Слава богу, сейчас, когда я пишу эту книгу, далеко отсюда, в Москве, один хороший человек обо мне уж точно помнит, и это отрадно.
Так уж я устроен, наверное, что еще встарь привык никому себя не навязывать.
Тем более, что, постоянно пребывая в состоянии, высокопарно именуемом «творческим», а это значит – словно находясь в другом измерении, как-то забываю я о там, что, в принципе, надо, хоть изредка, но надо куда-то идти, кому-то нести свои опусы – и чего-то ждать, в данном случае – решения о публикации текста.
А может, и не то что забываю – краешком сознания все-таки помню, что и на людях надо появляться, так сказать, вживую, да и в печати: кто знает – может, где-нибудь в отдалении от столицы давний мой ценитель, тридцать с лишним лет назад читавший и перепечатывавший залетевшие в эту глушь в безудержном самиздатовском вихре мои стихи, скажет, тряхнув седой головой:
– Смотрите-ка, жив Алейников, пишет!..
Все это так, но трудно себя переделать.
Замыслы мои, всегда максималистские, требуют воплощения в слове. Это требует времени. А время идет и идет.

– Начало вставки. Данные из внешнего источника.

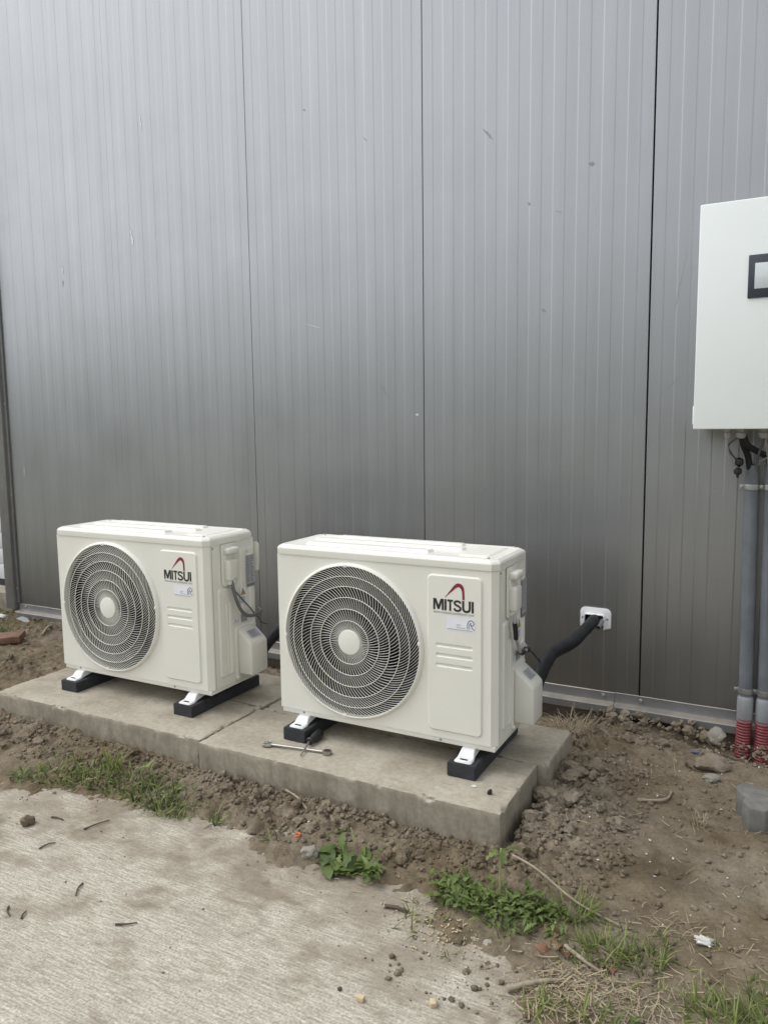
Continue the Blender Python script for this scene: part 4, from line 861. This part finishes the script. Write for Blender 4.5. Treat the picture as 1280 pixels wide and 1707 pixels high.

И вовсе не хочется тратить это отпущенное щедрой Господней дланью время – для работы, да, для работы, после всех былых невзгод, бездомиц, мытарств, золотое, уже прямо алмазное время, – на хождения, на ожидание некоего решения, или, чего уж и вовсе не могу себе представить, на какие-нибудь просьбы.
Нет, надо успеть сделать хотя бы часть того, задуманного и важного, чего никто, кроме самого меня, не сделает.
Потому что творчество есть не брожение, а горение.
Потому и горит в моем коктебельском окошке темными, одинокими, плещущимися в пространстве киммерийскими вечерами и ночами свет – электрической лампы ли, свечи ли, когда электричество для странной экономии отключают, – но горит.
Потому и существует мой самиздат, что, по привычке, по старой памяти, вспомнив о старом друге или просто хорошем человеке, для которого жизненно важно существование поэзии, существование отечественной литературы, перепечатываю я на машинке некоторые новые свои тексты – и посылаю по почте своему адресату, а там, на месте, большей частью не в столице, а в провинции, где есть настоящие читатели, но напрочь отсутствуют в библиотеках и на полках захиревших книжных магазинов и периодические издания, и книжные новинки, машинописные тексты мои, по старой самиздатовской традиции, совершают привычное движение от человека к человеку, и в итоге произвольно разрастающийся тираж их никакому учету, как и в советскую эпоху, не поддается.
Тексты мои существуют в поле зрения читателей без помощи типографской печатной машины, просто – из внимания, иногда из любви к ним.
Там, за этим человеческим вниманием, постепенно высветляется и подлинное читательское понимание.
А то бывает – нахожу или вспоминаю я тексты своих товарищей по перу, по судьбе, и тоже перепечатываю их и отсылаю кому-то.
Судите сами – как же мне без самиздата?
Может, и не сросся, но уж точно – свыкся с ним, сжился, – да так и продолжаю традицию.
Конечно, самиздат – не книгопечатание, в понятном смысле слова, да он и не претендует на это.
Скорее, он – своеобразное, избирательное, доверительное общение, – да, такое вот чудесное общение, всегда – с хорошим собеседником, и читатель общается с текстом, как с другом, и все дело здесь в приязни душевной и потребности духовной, вернее – в жажде духовной, – а ею-то и держится все на Руси.Ты то еси. Тат твам аси.
Слово. Грань века и года.
Речь. Она же – свобода.
Клич, с которым я – зряч.
Ключ.Может быть, плач?
Любовью и доверием светла в стране моей, где облачного млека довольно, чтобы чаяньем жила, звоня меж тем во все колокола, звезда незабываемого века. И ныне, в Киммерии, на краю эпохи, различимой за порогом, где чар ее медовую струю в аду ее мы пили, как в раю, я все тебе скажу, как перед Богом.